Thursday, September 13, 2012

RAMBLING AROUND CROSSVILLE, TENNESSEE


For seven days, we’ve been wood shedding at Crossville, Tennessee, a hilly town northeast of Sewanee in the Cumberland Mountains. Although the purpose of the trip was to hibernate and work on a new young adult novel, I always manage to get in a sightseeing trip – particularly if I’m near one of the many parks that the WPA (Works Progress Administration) and CCC (Civilian Conservation Corps) built when these wonderful organizations were set up by President Franklin D. Roosevelt following the Great Depression.
My father was among the numerous men who would have starved had he not been employed in the  programs that constructed bridges, state park structures, roads, and walls along highways throughout the U.S. Videos about the work of the CCC’s can be viewed at the Roosevelt State Park where Roosevelt established his retreat in the “Little White House” near Pine Mountain Ridge, Georgia. Buildings constructed of stone and other materials indigenous to the area, as well as a stone swimming pool and lodge, were also constructed by the CCC’s in that location.
Tennessee has a grand share of state parks that feature the work of the WPA and CCC’s, and Cumberland Mountain State Park near Crossville boasts of the Crab Orchard stone dam/bridge that is a magnificent landmark (shown above). It’s reputed to be the largest masonry structure constructed by the CCC. Many of the buildings in the park were built of a local rock called Crab Orchard sandstone which residents around Crossville have used to build their homes.
The Cumberland Mountain State Park contains 1720 acres on a sandstone tableland of the Cumberland Plateau. As we drove through the forest, we looked for deer, rabbit, and fox that park officials touted as local wildlife in the area.This land south of Crossville was first acquired in 1934 as a project of the Farm Security Administration to create a recreation area for 250 families selected, under The Homestead Act, to homestead in Cumberland County. They were to build a self-sustaining community and colonize this sparsely populated section of Tennessee. The town of Crossville was economically depressed for many years, but a bustling economy and many cottage industries located within the city and on its outskirts attest to the Homestead Act’s vision of future success for the area.

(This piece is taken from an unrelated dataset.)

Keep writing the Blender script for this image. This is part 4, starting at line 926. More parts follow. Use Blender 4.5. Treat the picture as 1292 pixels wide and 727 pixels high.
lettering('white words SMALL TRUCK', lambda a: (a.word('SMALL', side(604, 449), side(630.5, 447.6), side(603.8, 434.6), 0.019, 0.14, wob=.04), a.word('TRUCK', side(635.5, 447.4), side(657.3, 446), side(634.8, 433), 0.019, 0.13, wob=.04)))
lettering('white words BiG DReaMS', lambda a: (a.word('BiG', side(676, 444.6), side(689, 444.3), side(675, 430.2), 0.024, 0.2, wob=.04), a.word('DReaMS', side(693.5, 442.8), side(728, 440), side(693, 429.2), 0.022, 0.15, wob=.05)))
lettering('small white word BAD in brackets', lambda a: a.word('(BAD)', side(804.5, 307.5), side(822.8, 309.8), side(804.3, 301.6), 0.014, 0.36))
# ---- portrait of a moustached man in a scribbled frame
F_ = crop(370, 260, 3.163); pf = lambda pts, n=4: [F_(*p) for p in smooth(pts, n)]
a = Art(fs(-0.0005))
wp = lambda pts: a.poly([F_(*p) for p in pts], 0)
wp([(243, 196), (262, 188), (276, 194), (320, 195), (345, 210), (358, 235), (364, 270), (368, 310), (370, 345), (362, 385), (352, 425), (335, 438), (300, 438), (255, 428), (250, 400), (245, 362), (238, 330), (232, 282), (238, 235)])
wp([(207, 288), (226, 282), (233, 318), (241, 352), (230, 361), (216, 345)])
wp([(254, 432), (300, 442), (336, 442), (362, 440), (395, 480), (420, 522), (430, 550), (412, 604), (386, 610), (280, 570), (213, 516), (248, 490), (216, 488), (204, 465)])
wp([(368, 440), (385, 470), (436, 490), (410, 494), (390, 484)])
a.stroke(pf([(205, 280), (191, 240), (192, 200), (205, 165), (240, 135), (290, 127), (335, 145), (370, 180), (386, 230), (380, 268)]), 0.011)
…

The famous Cumberland County Playhouse in Crossville has gained popularity as “one of the top ten theatres in rural areas of the U.S.”. Established in 1965, it serves 145,000 patrons annually, offering a venue of works based on Tennessee and southeastern history and culture and featuring Appalachian themes.  We bypassed a musical based on Ginger Rogers' career as a dancer to attend the movie, "Hope Springs," but picked up a schedule for upcoming productions at the Playhouse. 
Inside the Cumberland Mountain State Park, cabins and a large Mill House Lodge are available for people seeking refuge in the outdoors, and reservations have to be made early – some as long as two years in advance! For golfers, a Jack Nicklaus 18-hole course makes the best of hills and flowing streams, and the course has a signature 7th hole that showcases layered flagstone native to the area. Visitors who work up an appetite can sample the fare at the Cumberland Mountain State Park Restaurant, open six days a week, that features a special Rib Night and Catfish Day.
From the puff I’m giving the area, you can surmise that we’re going back soon, particularly since I discovered that Byrd Lake in the park is stocked with bass, catfish, crappie, and rainbow trout. A long time has passed since I last cast a fly rod, and I’m going to retrieve mine from Louisiana when I return to Cajun country.